Selon M. Honoré, il existe mille et une façons de diminuer la cadence : laisser aux employés le soin de gérer leur horaire et les inciter à respecter les heures de travail, sans déborder; prévoir des pauses pour penser, se ressourcer; prendre le temps de décanter devant une décision importante; éviter les réunions inutiles; créer une salle pour relaxer ou méditer. «Vous pouvez aussi modifier votre utilisation de la technologie afin que le personnel ait le temps de se déconnecter, de se reposer et de réfléchir», précise l’auteur. C’est le cas de Volkswagen, qui a bloqué l’accès aux boîtes courriel des salariés en soirée, exception faite des gestionnaires.

Mario Côté suggère pour sa part de maintenir la connexion en continu avec ses travailleurs, en multipliant les points de rencontre. «Les gestionnaires doivent avoir des conversations fréquentes avec leurs travailleurs, se dégager du temps pour comprendre leur réalité, les aider à se développer, leur offrir du support, explique-t-il. Cela permet aussi de concilier les besoins de l’équipe avec ceux des individus.»

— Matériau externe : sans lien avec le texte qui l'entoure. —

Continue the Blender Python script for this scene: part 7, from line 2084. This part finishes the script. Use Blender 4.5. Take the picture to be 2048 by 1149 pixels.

Plus fondamentalement, il faut repenser la performance d’une organisation non seulement en évaluant ses résultats à court terme, mais en réfléchissant aussi aux conséquences à long terme, estime Estelle M. Morin. Ce qui peut être complexe dans les entreprises cotées en bourse, évaluées chaque trimestre. «Les PME ont une plus grande marge de manœuvre, à condition d’avoir la capacité de se détacher du regard des autres.» Ce qui demande, selon elle, de changer son état d’esprit, en s’inspirant par exemple des peuples autochtones, qui prennent leurs décisions en pensant aux effets sur les sept prochaines générations.

«Dans un monde accro à la vitesse, la lenteur est un super pouvoir», résume Carl Honoré. Et de petits gestes suffisent souvent pour amorcer le mouvement. «Essayez une action pendant une semaine, puis voyez comment cela s’est passé, conseille-t-il. Car rien n’est plus convaincant que l’expérience vécue!»